Word for word, quote all of the material, omitting the pictures.

— Begin RAW DATA —

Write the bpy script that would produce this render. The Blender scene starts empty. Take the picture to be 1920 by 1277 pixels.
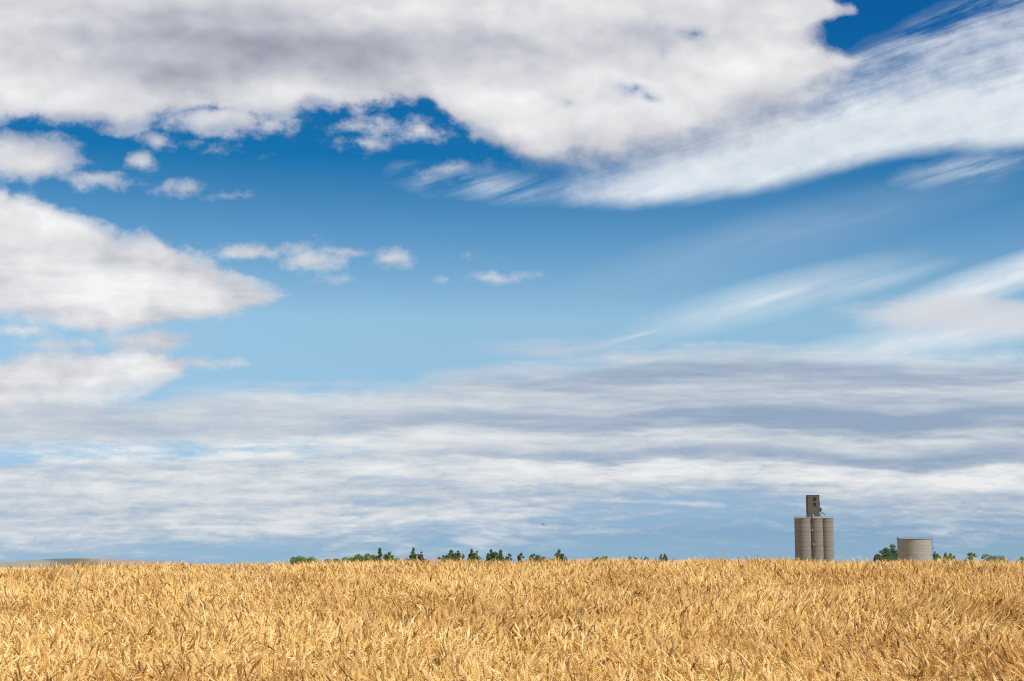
import bpy, math, random
import numpy as np
from mathutils import Vector, Matrix, Euler
R = math.radians
random.seed(7); rng = np.random.default_rng(7)
scene = bpy.context.scene
COL = scene.collection

# ------------------------------------------------------------------ camera
FPX = 3000.0                       # focal length in photo pixels (1920 wide)
HZ = 1058.0                        # row of the true horizon in the photo
PITCH = math.atan((HZ - 638.5) / FPX)
EYE = 1.7
cam_d = bpy.data.cameras.new('camera'); cam = bpy.data.objects.new('camera', cam_d); COL.objects.link(cam)
cam_d.sensor_width = 36; cam_d.lens = 36 * FPX / 1920
cam_d.clip_start = 0.5; cam_d.clip_end = 60000
cam.location = (0, 0, EYE); cam.rotation_euler = (math.pi / 2 + PITCH, 0, 0)
cam_d.dof.use_dof = True; cam_d.dof.focus_distance = 30; cam_d.dof.aperture_fstop = 9
scene.camera = cam
scene.view_settings.view_transform = 'Standard'; scene.view_settings.look = 'None'
EXPOSURE = 0.75; scene.view_settings.exposure = EXPOSURE; scene.view_settings.gamma = 1
scene.cycles.max_bounces = 6; scene.cycles.diffuse_bounces = 4; scene.cycles.transparent_max_bounces = 4
scene.cycles.transmission_bounces = 2; scene.cycles.use_denoising = False; scene.cycles.filter_width = 1.1

# ------------------------------------------------------------------ sun
SUN_EL, SUN_AZ = R(52), R(126)      # azimuth clockwise from the view direction (+Y)
sd = bpy.data.lights.new('sun', 'SUN'); sun = bpy.data.objects.new('sun', sd); COL.objects.link(sun)
sd.energy = 5.0; sd.angle = R(0.5); sd.color = (1.0, 0.95, 0.87)
to_sun = Vector((math.sin(SUN_AZ) * math.cos(SUN_EL), math.cos(SUN_AZ) * math.cos(SUN_EL), math.sin(SUN_EL)))
sun.rotation_euler = to_sun.to_track_quat('Z', 'Y').to_euler()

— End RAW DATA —

FULL ANSWER:
Write the bpy script that would produce this render. The Blender scene starts empty. Take the picture to be 1920 by 1277 pixels.
import bpy, math, random
import numpy as np
from mathutils import Vector, Matrix, Euler
R = math.radians
random.seed(7); rng = np.random.default_rng(7)
scene = bpy.context.scene
COL = scene.collection

# ------------------------------------------------------------------ camera
FPX = 3000.0                       # focal length in photo pixels (1920 wide)
HZ = 1058.0                        # row of the true horizon in the photo
PITCH = math.atan((HZ - 638.5) / FPX)
EYE = 1.7
cam_d = bpy.data.cameras.new('camera'); cam = bpy.data.objects.new('camera', cam_d); COL.objects.link(cam)
cam_d.sensor_width = 36; cam_d.lens = 36 * FPX / 1920
cam_d.clip_start = 0.5; cam_d.clip_end = 60000
cam.location = (0, 0, EYE); cam.rotation_euler = (math.pi / 2 + PITCH, 0, 0)
cam_d.dof.use_dof = True; cam_d.dof.focus_distance = 30; cam_d.dof.aperture_fstop = 9
scene.camera = cam
scene.view_settings.view_transform = 'Standard'; scene.view_settings.look = 'None'
EXPOSURE = 0.75; scene.view_settings.exposure = EXPOSURE; scene.view_settings.gamma = 1
scene.cycles.max_bounces = 6; scene.cycles.diffuse_bounces = 4; scene.cycles.transparent_max_bounces = 4
scene.cycles.transmission_bounces = 2; scene.cycles.use_denoising = False; scene.cycles.filter_width = 1.1

# ------------------------------------------------------------------ sun
SUN_EL, SUN_AZ = R(52), R(126)      # azimuth clockwise from the view direction (+Y)
sd = bpy.data.lights.new('sun', 'SUN'); sun = bpy.data.objects.new('sun', sd); COL.objects.link(sun)
sd.energy = 5.0; sd.angle = R(0.5); sd.color = (1.0, 0.95, 0.87)
to_sun = Vector((math.sin(SUN_AZ) * math.cos(SUN_EL), math.cos(SUN_AZ) * math.cos(SUN_EL), math.sin(SUN_EL)))
sun.rotation_euler = to_sun.to_track_quat('Z', 'Y').to_euler()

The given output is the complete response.